For some reason, I didn't feel that relaxed and refreshed after the bath - but I always remember it.

And it's memories like this that make me miss him the most.  It's easy to sanctify someone when they're gone, to remember the best parts of them.  Those eyes.  That smile.  Him bottle feeding a baby squirrel, or holding a kitten.  Those are the gentle memories.   But the ones that make me curl up and hurt, that deep visceral missing of him, are the ones where he was most human, when he could be a pain in the ass.  When he'd toss dirty paintbrushes in the kitchen sink.  When there would be three or four laundry baskets of his clothes in the bedroom because he'd run out of places to stuff his clothes but God Forbid if I suggested that he get rid of any (literally 150 T-shirts, or 12 pairs of shoes/boots that didn't fit).  At those times he's just so human, so real, and so not here anymore.
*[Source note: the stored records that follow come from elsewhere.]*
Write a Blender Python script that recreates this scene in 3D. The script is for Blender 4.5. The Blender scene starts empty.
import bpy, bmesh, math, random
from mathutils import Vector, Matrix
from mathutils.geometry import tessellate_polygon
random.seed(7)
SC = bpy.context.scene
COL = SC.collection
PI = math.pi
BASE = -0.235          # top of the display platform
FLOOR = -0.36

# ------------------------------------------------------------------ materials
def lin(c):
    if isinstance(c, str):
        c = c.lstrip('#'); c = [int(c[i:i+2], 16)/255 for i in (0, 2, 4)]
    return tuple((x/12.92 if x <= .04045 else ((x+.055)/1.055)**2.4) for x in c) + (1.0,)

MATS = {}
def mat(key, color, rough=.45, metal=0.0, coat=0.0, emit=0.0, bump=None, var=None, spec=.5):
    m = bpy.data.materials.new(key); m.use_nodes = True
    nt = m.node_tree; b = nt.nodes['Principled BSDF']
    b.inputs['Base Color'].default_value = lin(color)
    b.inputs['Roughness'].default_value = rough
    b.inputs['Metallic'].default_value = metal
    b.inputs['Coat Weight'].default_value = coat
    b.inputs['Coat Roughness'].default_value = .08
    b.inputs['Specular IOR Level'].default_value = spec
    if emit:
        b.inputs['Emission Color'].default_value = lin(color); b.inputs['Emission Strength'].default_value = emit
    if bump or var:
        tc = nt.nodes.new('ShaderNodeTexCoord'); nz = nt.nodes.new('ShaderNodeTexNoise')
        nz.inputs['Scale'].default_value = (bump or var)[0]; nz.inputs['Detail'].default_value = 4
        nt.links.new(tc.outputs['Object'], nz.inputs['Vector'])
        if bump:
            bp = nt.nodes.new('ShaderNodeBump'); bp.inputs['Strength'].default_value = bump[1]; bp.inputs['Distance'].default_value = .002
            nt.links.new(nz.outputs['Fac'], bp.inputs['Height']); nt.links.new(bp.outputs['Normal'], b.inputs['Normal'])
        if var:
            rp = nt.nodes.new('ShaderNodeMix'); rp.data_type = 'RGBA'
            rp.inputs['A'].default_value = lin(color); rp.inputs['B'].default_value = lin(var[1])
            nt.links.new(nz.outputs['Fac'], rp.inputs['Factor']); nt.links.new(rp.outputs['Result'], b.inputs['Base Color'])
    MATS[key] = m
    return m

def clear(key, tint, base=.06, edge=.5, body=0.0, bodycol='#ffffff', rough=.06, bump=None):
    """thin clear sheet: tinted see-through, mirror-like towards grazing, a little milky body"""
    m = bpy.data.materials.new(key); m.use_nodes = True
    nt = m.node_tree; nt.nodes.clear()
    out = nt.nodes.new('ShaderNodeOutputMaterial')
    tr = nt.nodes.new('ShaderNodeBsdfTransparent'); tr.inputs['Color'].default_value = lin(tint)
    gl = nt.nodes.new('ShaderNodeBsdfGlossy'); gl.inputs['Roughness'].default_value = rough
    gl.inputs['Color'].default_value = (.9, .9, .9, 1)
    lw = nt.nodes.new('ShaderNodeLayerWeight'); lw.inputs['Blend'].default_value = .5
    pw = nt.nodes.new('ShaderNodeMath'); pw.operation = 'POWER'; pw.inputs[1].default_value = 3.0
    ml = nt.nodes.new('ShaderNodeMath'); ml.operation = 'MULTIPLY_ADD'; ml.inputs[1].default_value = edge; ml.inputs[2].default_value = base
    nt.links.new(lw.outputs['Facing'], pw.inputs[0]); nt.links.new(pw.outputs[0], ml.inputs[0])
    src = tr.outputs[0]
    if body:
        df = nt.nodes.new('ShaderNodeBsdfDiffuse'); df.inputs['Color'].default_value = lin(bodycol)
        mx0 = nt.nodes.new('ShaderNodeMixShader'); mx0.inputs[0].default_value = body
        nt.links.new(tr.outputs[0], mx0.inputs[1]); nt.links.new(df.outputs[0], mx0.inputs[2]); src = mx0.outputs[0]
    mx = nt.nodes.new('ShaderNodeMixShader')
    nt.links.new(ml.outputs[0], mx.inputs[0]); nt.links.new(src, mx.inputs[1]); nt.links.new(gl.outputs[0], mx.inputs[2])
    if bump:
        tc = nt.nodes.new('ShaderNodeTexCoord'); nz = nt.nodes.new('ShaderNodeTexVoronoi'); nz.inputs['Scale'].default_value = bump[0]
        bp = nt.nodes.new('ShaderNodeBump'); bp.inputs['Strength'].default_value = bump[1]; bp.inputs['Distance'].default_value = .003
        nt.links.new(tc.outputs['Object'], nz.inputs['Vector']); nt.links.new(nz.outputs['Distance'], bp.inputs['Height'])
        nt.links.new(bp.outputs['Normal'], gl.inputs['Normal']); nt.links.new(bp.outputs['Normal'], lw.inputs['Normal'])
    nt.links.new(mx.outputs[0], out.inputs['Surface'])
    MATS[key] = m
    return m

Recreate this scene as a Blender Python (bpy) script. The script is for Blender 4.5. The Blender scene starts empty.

I've been on a cleaning up kick lately.  I spent three days burning deadfall in the yard, and took down the old butterfly garden fence and powerwashed the old swing.  Then I spent two days reorganizing the cottage and doing some purging there.   What I was doing has a name:  Creative Work Avoidance.   I used to do it when I worked  - you take care of some minor tasks, so you are working and keeping busy while sort of procrastinating on some major task.

I had told myself during the hot weather months that when I got cool I would tackle the barn some more.  Guess what?  It's cool.

Our transfer station (aka The Dump) is only open Friday, Saturday, and Sunday. I did my usual run on Sunday morning - then girded up my loins and tackled the barn a bit.  In an hour or so I had filled the car and was able to dump it as well.  I only cleared a small area, but it was something.

Some years back, when Bob was bemoaning his lack of space (in the 1,000 square foot barn) I came up up with the idea of a room within the barn.  I built a free standing storage unit, 8 feet long, 6 feet high, which made a work area about 8x10 in one corner of the barn.  That's 48 square feet of shelving, with more space to put things on top, and a solid back where hooks could be installed to hold more stuff.

It didn't take long to fill up, with more bins of stuff on the floor.




I was able to clean about 6 feet of the bench top before the car was full.  Sometimes I wish I had a passel of friends to just come and drag the stuff out, or maybe I could hire a couple of guys and a truck for a day, but I just can't do it.  This stuff, such as it is, was somehow important to him.  It was Useful.  He Might Need It Someday.  It Was Still Good.  And I keep hearing his voice - from whenever I suggested he might want to sort or organize or gasp! get rid of some stuff - "Would you stop trying to get rid of my stuff!"

So I can't ask someone else to do it.  Each piece of detritus must be held for a moment, with a quick apology before it goes in the trash bag (with a lesser amount of stuff going to the donation site).

But it's at these times, when he is the most human, the most real, the most frustrating, when I'm saying "Why, Bob, just why" (like why when you had to shorten the giant-sized zip ties did you save all the cut off ends?) that it really hits me, even as we near the four-year mark, that he's really gone.